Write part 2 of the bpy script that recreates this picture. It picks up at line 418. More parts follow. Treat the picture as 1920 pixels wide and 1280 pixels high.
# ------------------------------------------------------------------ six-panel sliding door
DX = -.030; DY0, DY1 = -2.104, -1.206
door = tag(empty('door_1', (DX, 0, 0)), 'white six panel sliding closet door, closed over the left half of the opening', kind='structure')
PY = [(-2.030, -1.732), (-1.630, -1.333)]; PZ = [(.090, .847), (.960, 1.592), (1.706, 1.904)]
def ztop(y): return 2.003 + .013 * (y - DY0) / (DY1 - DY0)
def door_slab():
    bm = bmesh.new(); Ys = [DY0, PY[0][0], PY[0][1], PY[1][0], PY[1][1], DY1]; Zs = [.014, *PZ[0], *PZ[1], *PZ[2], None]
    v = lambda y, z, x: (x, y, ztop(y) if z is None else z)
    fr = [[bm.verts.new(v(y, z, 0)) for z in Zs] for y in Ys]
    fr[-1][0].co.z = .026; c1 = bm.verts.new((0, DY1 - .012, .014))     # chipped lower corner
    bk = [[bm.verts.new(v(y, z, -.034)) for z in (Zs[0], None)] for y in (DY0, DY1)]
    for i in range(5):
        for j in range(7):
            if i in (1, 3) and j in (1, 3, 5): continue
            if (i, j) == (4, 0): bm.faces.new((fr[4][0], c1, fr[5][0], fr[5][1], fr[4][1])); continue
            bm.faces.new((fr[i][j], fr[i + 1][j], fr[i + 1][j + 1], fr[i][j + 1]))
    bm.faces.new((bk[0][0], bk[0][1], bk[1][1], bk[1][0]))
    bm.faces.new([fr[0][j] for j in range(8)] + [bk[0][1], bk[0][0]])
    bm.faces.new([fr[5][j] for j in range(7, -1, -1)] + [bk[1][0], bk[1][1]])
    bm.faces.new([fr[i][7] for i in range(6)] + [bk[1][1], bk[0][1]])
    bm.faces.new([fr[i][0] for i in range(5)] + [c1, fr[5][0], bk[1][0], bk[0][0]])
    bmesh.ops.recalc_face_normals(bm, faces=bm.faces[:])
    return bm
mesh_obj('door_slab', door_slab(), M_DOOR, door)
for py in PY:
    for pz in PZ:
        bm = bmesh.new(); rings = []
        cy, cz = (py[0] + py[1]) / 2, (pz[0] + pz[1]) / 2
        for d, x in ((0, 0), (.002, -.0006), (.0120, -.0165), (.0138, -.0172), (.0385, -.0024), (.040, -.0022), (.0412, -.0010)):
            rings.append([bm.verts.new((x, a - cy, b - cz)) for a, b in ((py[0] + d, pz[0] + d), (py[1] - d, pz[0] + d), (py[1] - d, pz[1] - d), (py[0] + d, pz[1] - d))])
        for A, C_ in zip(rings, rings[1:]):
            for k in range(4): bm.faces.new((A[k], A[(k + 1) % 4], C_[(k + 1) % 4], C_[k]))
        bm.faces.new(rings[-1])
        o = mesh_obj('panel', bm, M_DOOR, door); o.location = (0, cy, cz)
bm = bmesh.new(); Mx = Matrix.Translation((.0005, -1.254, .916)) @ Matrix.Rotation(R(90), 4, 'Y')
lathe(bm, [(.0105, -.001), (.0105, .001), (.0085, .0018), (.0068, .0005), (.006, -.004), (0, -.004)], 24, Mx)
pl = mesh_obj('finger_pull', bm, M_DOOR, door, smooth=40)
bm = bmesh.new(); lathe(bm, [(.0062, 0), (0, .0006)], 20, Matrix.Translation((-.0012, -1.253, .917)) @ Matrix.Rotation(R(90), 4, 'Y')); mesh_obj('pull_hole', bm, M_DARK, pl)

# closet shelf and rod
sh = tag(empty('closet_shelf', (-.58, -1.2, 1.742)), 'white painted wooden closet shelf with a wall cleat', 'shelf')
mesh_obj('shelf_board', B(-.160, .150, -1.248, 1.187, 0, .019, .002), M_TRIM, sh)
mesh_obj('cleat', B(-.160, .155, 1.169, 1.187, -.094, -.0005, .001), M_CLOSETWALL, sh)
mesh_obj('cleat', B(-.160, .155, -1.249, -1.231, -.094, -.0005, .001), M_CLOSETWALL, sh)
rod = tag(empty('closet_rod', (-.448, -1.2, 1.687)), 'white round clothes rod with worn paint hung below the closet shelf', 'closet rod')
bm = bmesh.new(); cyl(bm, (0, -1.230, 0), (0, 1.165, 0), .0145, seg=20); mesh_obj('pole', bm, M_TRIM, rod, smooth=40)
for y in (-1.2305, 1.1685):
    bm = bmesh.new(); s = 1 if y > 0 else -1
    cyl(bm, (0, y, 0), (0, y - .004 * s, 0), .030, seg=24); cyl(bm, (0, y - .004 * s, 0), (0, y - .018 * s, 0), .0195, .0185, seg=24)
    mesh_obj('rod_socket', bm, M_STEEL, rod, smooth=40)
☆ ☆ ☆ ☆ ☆
Please output the entire listing exactly as it stands.

Write part 2 of the bpy script that recreates this picture. It picks up at line 418. More parts follow. Treat the picture as 1920 pixels wide and 1280 pixels high.
# ------------------------------------------------------------------ six-panel sliding door
DX = -.030; DY0, DY1 = -2.104, -1.206
door = tag(empty('door_1', (DX, 0, 0)), 'white six panel sliding closet door, closed over the left half of the opening', kind='structure')
PY = [(-2.030, -1.732), (-1.630, -1.333)]; PZ = [(.090, .847), (.960, 1.592), (1.706, 1.904)]
def ztop(y): return 2.003 + .013 * (y - DY0) / (DY1 - DY0)
def door_slab():
    bm = bmesh.new(); Ys = [DY0, PY[0][0], PY[0][1], PY[1][0], PY[1][1], DY1]; Zs = [.014, *PZ[0], *PZ[1], *PZ[2], None]
    v = lambda y, z, x: (x, y, ztop(y) if z is None else z)
    fr = [[bm.verts.new(v(y, z, 0)) for z in Zs] for y in Ys]
    fr[-1][0].co.z = .026; c1 = bm.verts.new((0, DY1 - .012, .014))     # chipped lower corner
    bk = [[bm.verts.new(v(y, z, -.034)) for z in (Zs[0], None)] for y in (DY0, DY1)]
    for i in range(5):
        for j in range(7):
            if i in (1, 3) and j in (1, 3, 5): continue
            if (i, j) == (4, 0): bm.faces.new((fr[4][0], c1, fr[5][0], fr[5][1], fr[4][1])); continue
            bm.faces.new((fr[i][j], fr[i + 1][j], fr[i + 1][j + 1], fr[i][j + 1]))
    bm.faces.new((bk[0][0], bk[0][1], bk[1][1], bk[1][0]))
    bm.faces.new([fr[0][j] for j in range(8)] + [bk[0][1], bk[0][0]])
    bm.faces.new([fr[5][j] for j in range(7, -1, -1)] + [bk[1][0], bk[1][1]])
    bm.faces.new([fr[i][7] for i in range(6)] + [bk[1][1], bk[0][1]])
    bm.faces.new([fr[i][0] for i in range(5)] + [c1, fr[5][0], bk[1][0], bk[0][0]])
    bmesh.ops.recalc_face_normals(bm, faces=bm.faces[:])
    return bm
mesh_obj('door_slab', door_slab(), M_DOOR, door)
for py in PY:
    for pz in PZ:
        bm = bmesh.new(); rings = []
        cy, cz = (py[0] + py[1]) / 2, (pz[0] + pz[1]) / 2
        for d, x in ((0, 0), (.002, -.0006), (.0120, -.0165), (.0138, -.0172), (.0385, -.0024), (.040, -.0022), (.0412, -.0010)):
            rings.append([bm.verts.new((x, a - cy, b - cz)) for a, b in ((py[0] + d, pz[0] + d), (py[1] - d, pz[0] + d), (py[1] - d, pz[1] - d), (py[0] + d, pz[1] - d))])
        for A, C_ in zip(rings, rings[1:]):
            for k in range(4): bm.faces.new((A[k], A[(k + 1) % 4], C_[(k + 1) % 4], C_[k]))
        bm.faces.new(rings[-1])
        o = mesh_obj('panel', bm, M_DOOR, door); o.location = (0, cy, cz)
bm = bmesh.new(); Mx = Matrix.Translation((.0005, -1.254, .916)) @ Matrix.Rotation(R(90), 4, 'Y')
lathe(bm, [(.0105, -.001), (.0105, .001), (.0085, .0018), (.0068, .0005), (.006, -.004), (0, -.004)], 24, Mx)
pl = mesh_obj('finger_pull', bm, M_DOOR, door, smooth=40)
bm = bmesh.new(); lathe(bm, [(.0062, 0), (0, .0006)], 20, Matrix.Translation((-.0012, -1.253, .917)) @ Matrix.Rotation(R(90), 4, 'Y')); mesh_obj('pull_hole', bm, M_DARK, pl)

# closet shelf and rod
sh = tag(empty('closet_shelf', (-.58, -1.2, 1.742)), 'white painted wooden closet shelf with a wall cleat', 'shelf')
mesh_obj('shelf_board', B(-.160, .150, -1.248, 1.187, 0, .019, .002), M_TRIM, sh)
mesh_obj('cleat', B(-.160, .155, 1.169, 1.187, -.094, -.0005, .001), M_CLOSETWALL, sh)
mesh_obj('cleat', B(-.160, .155, -1.249, -1.231, -.094, -.0005, .001), M_CLOSETWALL, sh)
rod = tag(empty('closet_rod', (-.448, -1.2, 1.687)), 'white round clothes rod with worn paint hung below the closet shelf', 'closet rod')
bm = bmesh.new(); cyl(bm, (0, -1.230, 0), (0, 1.165, 0), .0145, seg=20); mesh_obj('pole', bm, M_TRIM, rod, smooth=40)
for y in (-1.2305, 1.1685):
    bm = bmesh.new(); s = 1 if y > 0 else -1
    cyl(bm, (0, y, 0), (0, y - .004 * s, 0), .030, seg=24); cyl(bm, (0, y - .004 * s, 0), (0, y - .018 * s, 0), .0195, .0185, seg=24)
    mesh_obj('rod_socket', bm, M_STEEL, rod, smooth=40)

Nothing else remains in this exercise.